[BEGIN EXTRACTED MATERIAL]

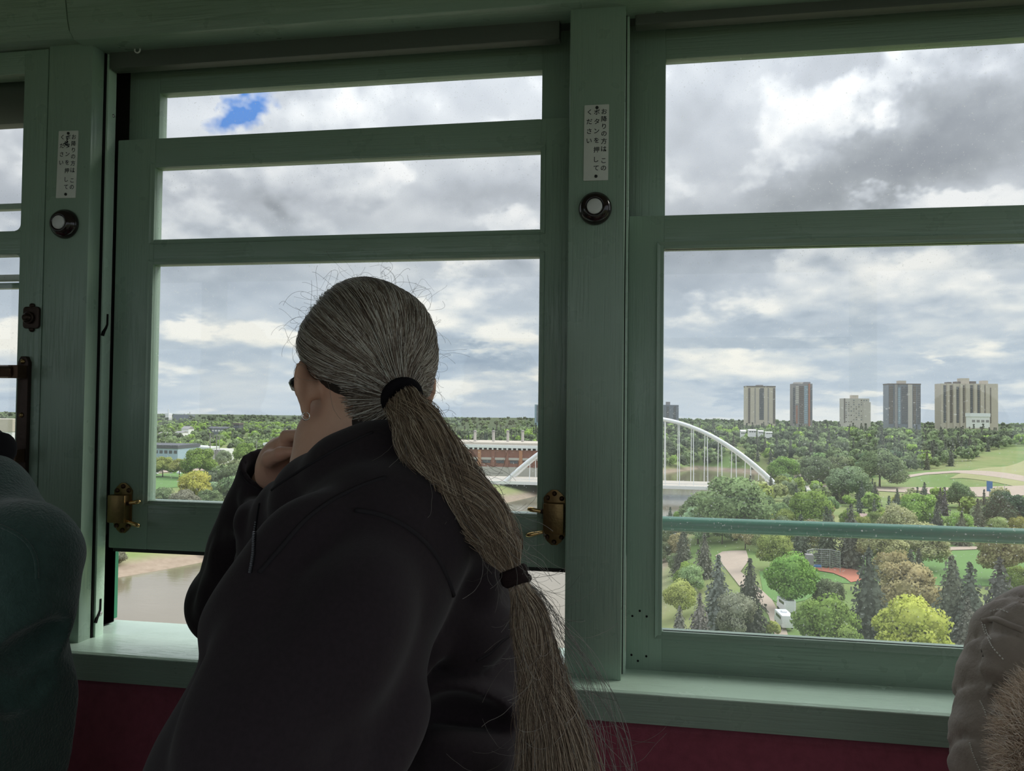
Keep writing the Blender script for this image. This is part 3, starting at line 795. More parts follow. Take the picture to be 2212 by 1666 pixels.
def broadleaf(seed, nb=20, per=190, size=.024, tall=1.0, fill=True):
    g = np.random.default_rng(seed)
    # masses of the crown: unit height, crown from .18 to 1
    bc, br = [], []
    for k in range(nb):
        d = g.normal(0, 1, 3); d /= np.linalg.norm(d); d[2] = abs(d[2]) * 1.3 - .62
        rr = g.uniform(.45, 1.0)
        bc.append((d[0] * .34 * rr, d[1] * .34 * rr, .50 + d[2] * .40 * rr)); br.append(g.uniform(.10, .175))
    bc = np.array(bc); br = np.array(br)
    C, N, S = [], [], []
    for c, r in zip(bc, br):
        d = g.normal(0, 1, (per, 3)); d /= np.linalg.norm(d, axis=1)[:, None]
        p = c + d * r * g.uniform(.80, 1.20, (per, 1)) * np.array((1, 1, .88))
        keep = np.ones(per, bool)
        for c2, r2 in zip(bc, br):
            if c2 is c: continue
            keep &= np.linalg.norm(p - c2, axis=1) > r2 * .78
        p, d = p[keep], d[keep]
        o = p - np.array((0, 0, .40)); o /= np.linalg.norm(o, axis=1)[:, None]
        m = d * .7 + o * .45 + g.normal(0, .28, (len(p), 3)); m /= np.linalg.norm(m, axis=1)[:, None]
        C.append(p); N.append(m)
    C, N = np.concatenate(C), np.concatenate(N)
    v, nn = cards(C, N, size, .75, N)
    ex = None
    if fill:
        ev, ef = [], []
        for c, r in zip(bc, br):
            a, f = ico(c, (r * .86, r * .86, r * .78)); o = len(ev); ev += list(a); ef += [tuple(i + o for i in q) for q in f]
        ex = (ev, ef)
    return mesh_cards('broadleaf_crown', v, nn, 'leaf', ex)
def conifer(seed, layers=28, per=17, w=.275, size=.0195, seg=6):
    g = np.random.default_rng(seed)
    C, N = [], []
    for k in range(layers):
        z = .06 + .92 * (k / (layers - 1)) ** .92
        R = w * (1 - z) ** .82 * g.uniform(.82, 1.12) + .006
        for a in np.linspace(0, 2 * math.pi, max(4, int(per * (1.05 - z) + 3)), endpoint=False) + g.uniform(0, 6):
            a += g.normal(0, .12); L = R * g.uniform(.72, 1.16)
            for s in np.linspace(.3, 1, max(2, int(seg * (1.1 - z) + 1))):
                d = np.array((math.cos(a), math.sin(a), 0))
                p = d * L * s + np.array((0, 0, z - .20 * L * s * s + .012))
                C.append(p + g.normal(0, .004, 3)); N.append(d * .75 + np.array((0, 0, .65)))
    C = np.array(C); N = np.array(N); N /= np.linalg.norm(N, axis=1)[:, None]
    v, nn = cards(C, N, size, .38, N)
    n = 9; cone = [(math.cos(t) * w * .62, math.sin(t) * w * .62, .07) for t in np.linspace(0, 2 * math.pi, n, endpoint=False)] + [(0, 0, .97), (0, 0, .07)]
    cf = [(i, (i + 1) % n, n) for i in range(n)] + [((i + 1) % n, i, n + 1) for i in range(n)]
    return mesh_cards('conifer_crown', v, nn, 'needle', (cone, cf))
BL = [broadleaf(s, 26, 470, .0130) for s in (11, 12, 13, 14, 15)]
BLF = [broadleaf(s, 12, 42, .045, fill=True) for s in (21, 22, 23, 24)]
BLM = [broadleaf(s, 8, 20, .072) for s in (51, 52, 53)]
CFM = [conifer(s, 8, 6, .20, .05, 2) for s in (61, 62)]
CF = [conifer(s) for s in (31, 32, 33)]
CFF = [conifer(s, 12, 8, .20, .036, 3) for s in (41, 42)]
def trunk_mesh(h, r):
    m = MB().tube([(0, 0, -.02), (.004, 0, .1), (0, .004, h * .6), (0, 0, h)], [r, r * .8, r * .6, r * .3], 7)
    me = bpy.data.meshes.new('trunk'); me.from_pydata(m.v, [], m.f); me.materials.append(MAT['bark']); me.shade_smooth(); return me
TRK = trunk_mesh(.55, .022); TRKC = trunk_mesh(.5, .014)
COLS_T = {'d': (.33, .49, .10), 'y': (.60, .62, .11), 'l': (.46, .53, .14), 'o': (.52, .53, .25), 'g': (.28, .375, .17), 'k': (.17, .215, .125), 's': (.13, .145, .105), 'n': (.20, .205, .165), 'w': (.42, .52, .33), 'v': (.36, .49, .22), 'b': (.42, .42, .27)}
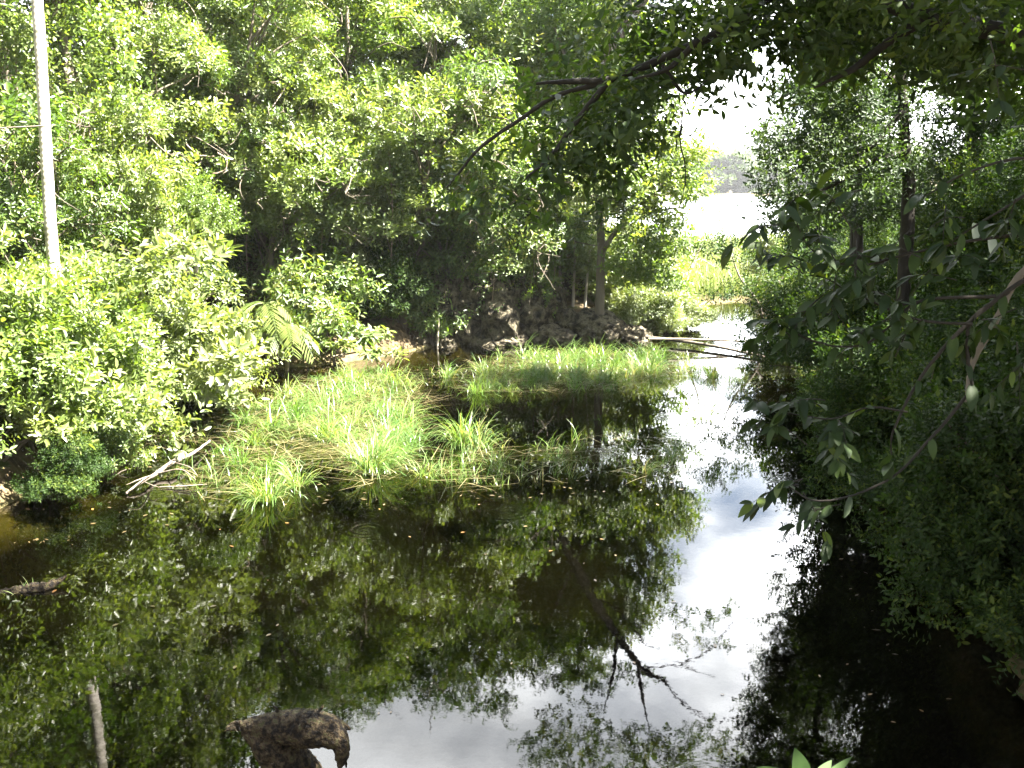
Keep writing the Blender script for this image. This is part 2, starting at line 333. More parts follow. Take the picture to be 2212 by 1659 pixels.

[END EXTRACTED MATERIAL]

Transcribe the listing above verbatim. Omit the pictures.

Keep writing the Blender script for this image. This is part 3, starting at line 795. More parts follow. Take the picture to be 2212 by 1666 pixels.
def broadleaf(seed, nb=20, per=190, size=.024, tall=1.0, fill=True):
    g = np.random.default_rng(seed)
    # masses of the crown: unit height, crown from .18 to 1
    bc, br = [], []
    for k in range(nb):
        d = g.normal(0, 1, 3); d /= np.linalg.norm(d); d[2] = abs(d[2]) * 1.3 - .62
        rr = g.uniform(.45, 1.0)
        bc.append((d[0] * .34 * rr, d[1] * .34 * rr, .50 + d[2] * .40 * rr)); br.append(g.uniform(.10, .175))
    bc = np.array(bc); br = np.array(br)
    C, N, S = [], [], []
    for c, r in zip(bc, br):
        d = g.normal(0, 1, (per, 3)); d /= np.linalg.norm(d, axis=1)[:, None]
        p = c + d * r * g.uniform(.80, 1.20, (per, 1)) * np.array((1, 1, .88))
        keep = np.ones(per, bool)
        for c2, r2 in zip(bc, br):
            if c2 is c: continue
            keep &= np.linalg.norm(p - c2, axis=1) > r2 * .78
        p, d = p[keep], d[keep]
        o = p - np.array((0, 0, .40)); o /= np.linalg.norm(o, axis=1)[:, None]
        m = d * .7 + o * .45 + g.normal(0, .28, (len(p), 3)); m /= np.linalg.norm(m, axis=1)[:, None]
        C.append(p); N.append(m)
    C, N = np.concatenate(C), np.concatenate(N)
    v, nn = cards(C, N, size, .75, N)
    ex = None
    if fill:
        ev, ef = [], []
        for c, r in zip(bc, br):
            a, f = ico(c, (r * .86, r * .86, r * .78)); o = len(ev); ev += list(a); ef += [tuple(i + o for i in q) for q in f]
        ex = (ev, ef)
    return mesh_cards('broadleaf_crown', v, nn, 'leaf', ex)
def conifer(seed, layers=28, per=17, w=.275, size=.0195, seg=6):
    g = np.random.default_rng(seed)
    C, N = [], []
    for k in range(layers):
        z = .06 + .92 * (k / (layers - 1)) ** .92
        R = w * (1 - z) ** .82 * g.uniform(.82, 1.12) + .006
        for a in np.linspace(0, 2 * math.pi, max(4, int(per * (1.05 - z) + 3)), endpoint=False) + g.uniform(0, 6):
            a += g.normal(0, .12); L = R * g.uniform(.72, 1.16)
            for s in np.linspace(.3, 1, max(2, int(seg * (1.1 - z) + 1))):
                d = np.array((math.cos(a), math.sin(a), 0))
                p = d * L * s + np.array((0, 0, z - .20 * L * s * s + .012))
                C.append(p + g.normal(0, .004, 3)); N.append(d * .75 + np.array((0, 0, .65)))
    C = np.array(C); N = np.array(N); N /= np.linalg.norm(N, axis=1)[:, None]
    v, nn = cards(C, N, size, .38, N)
    n = 9; cone = [(math.cos(t) * w * .62, math.sin(t) * w * .62, .07) for t in np.linspace(0, 2 * math.pi, n, endpoint=False)] + [(0, 0, .97), (0, 0, .07)]
    cf = [(i, (i + 1) % n, n) for i in range(n)] + [((i + 1) % n, i, n + 1) for i in range(n)]
    return mesh_cards('conifer_crown', v, nn, 'needle', (cone, cf))
BL = [broadleaf(s, 26, 470, .0130) for s in (11, 12, 13, 14, 15)]
BLF = [broadleaf(s, 12, 42, .045, fill=True) for s in (21, 22, 23, 24)]
BLM = [broadleaf(s, 8, 20, .072) for s in (51, 52, 53)]
CFM = [conifer(s, 8, 6, .20, .05, 2) for s in (61, 62)]
CF = [conifer(s) for s in (31, 32, 33)]
CFF = [conifer(s, 12, 8, .20, .036, 3) for s in (41, 42)]
def trunk_mesh(h, r):
    m = MB().tube([(0, 0, -.02), (.004, 0, .1), (0, .004, h * .6), (0, 0, h)], [r, r * .8, r * .6, r * .3], 7)
    me = bpy.data.meshes.new('trunk'); me.from_pydata(m.v, [], m.f); me.materials.append(MAT['bark']); me.shade_smooth(); return me
TRK = trunk_mesh(.55, .022); TRKC = trunk_mesh(.5, .014)
COLS_T = {'d': (.33, .49, .10), 'y': (.60, .62, .11), 'l': (.46, .53, .14), 'o': (.52, .53, .25), 'g': (.28, .375, .17), 'k': (.17, .215, .125), 's': (.13, .145, .105), 'n': (.20, .205, .165), 'w': (.42, .52, .33), 'v': (.36, .49, .22), 'b': (.42, .42, .27)}
Keep writing the Blender script for this image. This is part 2, starting at line 333. More parts follow. Take the picture to be 2212 by 1659 pixels.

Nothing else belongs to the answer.